● **What to do**:
Copy all the material that follows, keeping every character the same.
start Given data
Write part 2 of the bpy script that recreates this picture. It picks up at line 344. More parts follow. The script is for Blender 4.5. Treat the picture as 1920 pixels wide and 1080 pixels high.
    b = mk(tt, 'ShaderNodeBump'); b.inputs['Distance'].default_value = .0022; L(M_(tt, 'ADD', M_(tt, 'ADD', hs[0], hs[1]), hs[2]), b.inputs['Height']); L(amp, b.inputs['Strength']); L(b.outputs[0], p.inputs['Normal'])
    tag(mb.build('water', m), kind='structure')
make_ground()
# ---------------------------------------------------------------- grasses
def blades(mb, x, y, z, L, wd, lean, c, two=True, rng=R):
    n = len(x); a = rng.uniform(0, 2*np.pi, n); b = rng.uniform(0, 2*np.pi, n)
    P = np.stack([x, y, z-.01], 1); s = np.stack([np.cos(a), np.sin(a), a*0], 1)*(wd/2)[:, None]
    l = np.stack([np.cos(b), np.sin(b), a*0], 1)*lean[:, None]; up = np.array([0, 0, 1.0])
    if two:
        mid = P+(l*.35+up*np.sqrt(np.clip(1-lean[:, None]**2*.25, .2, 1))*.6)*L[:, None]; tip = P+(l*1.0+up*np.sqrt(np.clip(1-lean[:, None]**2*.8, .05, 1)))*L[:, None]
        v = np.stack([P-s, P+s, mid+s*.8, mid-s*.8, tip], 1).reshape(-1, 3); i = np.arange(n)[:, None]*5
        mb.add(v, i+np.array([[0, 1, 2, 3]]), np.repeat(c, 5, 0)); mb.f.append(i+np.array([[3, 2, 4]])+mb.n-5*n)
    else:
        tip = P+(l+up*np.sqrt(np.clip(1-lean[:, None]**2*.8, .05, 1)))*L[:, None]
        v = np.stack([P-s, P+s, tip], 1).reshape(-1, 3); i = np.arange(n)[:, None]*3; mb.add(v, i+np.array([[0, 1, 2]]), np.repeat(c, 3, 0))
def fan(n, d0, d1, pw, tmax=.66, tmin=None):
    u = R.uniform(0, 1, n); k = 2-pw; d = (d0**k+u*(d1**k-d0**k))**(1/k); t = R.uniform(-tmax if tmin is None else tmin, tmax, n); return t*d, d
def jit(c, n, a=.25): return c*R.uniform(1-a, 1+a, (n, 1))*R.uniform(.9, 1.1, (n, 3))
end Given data
● **Completed task**:
Write part 2 of the bpy script that recreates this picture. It picks up at line 344. More parts follow. The script is for Blender 4.5. Treat the picture as 1920 pixels wide and 1080 pixels high.
    b = mk(tt, 'ShaderNodeBump'); b.inputs['Distance'].default_value = .0022; L(M_(tt, 'ADD', M_(tt, 'ADD', hs[0], hs[1]), hs[2]), b.inputs['Height']); L(amp, b.inputs['Strength']); L(b.outputs[0], p.inputs['Normal'])
    tag(mb.build('water', m), kind='structure')
make_ground()
# ---------------------------------------------------------------- grasses
def blades(mb, x, y, z, L, wd, lean, c, two=True, rng=R):
    n = len(x); a = rng.uniform(0, 2*np.pi, n); b = rng.uniform(0, 2*np.pi, n)
    P = np.stack([x, y, z-.01], 1); s = np.stack([np.cos(a), np.sin(a), a*0], 1)*(wd/2)[:, None]
    l = np.stack([np.cos(b), np.sin(b), a*0], 1)*lean[:, None]; up = np.array([0, 0, 1.0])
    if two:
        mid = P+(l*.35+up*np.sqrt(np.clip(1-lean[:, None]**2*.25, .2, 1))*.6)*L[:, None]; tip = P+(l*1.0+up*np.sqrt(np.clip(1-lean[:, None]**2*.8, .05, 1)))*L[:, None]
        v = np.stack([P-s, P+s, mid+s*.8, mid-s*.8, tip], 1).reshape(-1, 3); i = np.arange(n)[:, None]*5
        mb.add(v, i+np.array([[0, 1, 2, 3]]), np.repeat(c, 5, 0)); mb.f.append(i+np.array([[3, 2, 4]])+mb.n-5*n)
    else:
        tip = P+(l+up*np.sqrt(np.clip(1-lean[:, None]**2*.8, .05, 1)))*L[:, None]
        v = np.stack([P-s, P+s, tip], 1).reshape(-1, 3); i = np.arange(n)[:, None]*3; mb.add(v, i+np.array([[0, 1, 2]]), np.repeat(c, 3, 0))
def fan(n, d0, d1, pw, tmax=.66, tmin=None):
    u = R.uniform(0, 1, n); k = 2-pw; d = (d0**k+u*(d1**k-d0**k))**(1/k); t = R.uniform(-tmax if tmin is None else tmin, tmax, n); return t*d, d
def jit(c, n, a=.25): return c*R.uniform(1-a, 1+a, (n, 1))*R.uniform(.9, 1.1, (n, 3))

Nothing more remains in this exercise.